Mindfulness Meditation: in the Insight/Vipassana tradition
“Do you make regular visits to yourself?” Rumi
Learn how to ride the waves, and build balance & stability, clarity & freedom.
Mindfulness meditation emerges out of 2500 year old practices from Asia from the Buddhist tradition. These practices give us a means of finding healing and freedom in the midst of our life as we find ourselves now.
We start where we are, with what is already here in the mind, the body and the heart. First, we create some steadiness by focusing the mind on a point in the body, usually the breath. Then, when we have some stability, we expand to be with whatever is arising from moment to moment. We learn to get curious about what is already here: we learn to listen to ourselves, to the wisdom of the body and to the emotions so we can come back into balance and respond skilfully to the situations that life presents. The Buddha taught that life is the 10,000 joys and 10,000 sorrows and freedom is possible here and now in this body, in this experience. It is not so much what we are experiencing that is the problem but how we are relating to it that keeps us stuck in the same patterns of thinking and behaving.

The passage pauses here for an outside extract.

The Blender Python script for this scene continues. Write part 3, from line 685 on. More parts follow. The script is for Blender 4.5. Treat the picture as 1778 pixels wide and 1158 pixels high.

Mindfulness meditation practice offers a different way to practice relating to ourselves and all we encounter. Instead of avoiding or clinging on, we can notice the fear or desire and offer it a deeply kind listening attention, creating space between what we are experiencing and our subsequent action. We can begin to notice everything is constantly changing, nothing is fixed. We can begin to be with our experience with a lot of respect and understanding without perhaps needing to do anything about it. (However sometimes skilful action is entirely called for.) This practice is a way to meet the beauty and the pain of life so you can engage with it as fully as possible for the short time we have to be alive.
Much like surfing, this practice invites us to show up to what life is presenting, with as much strength and courage as we can muster, to meet the mysterious flow inside us and in all of nature.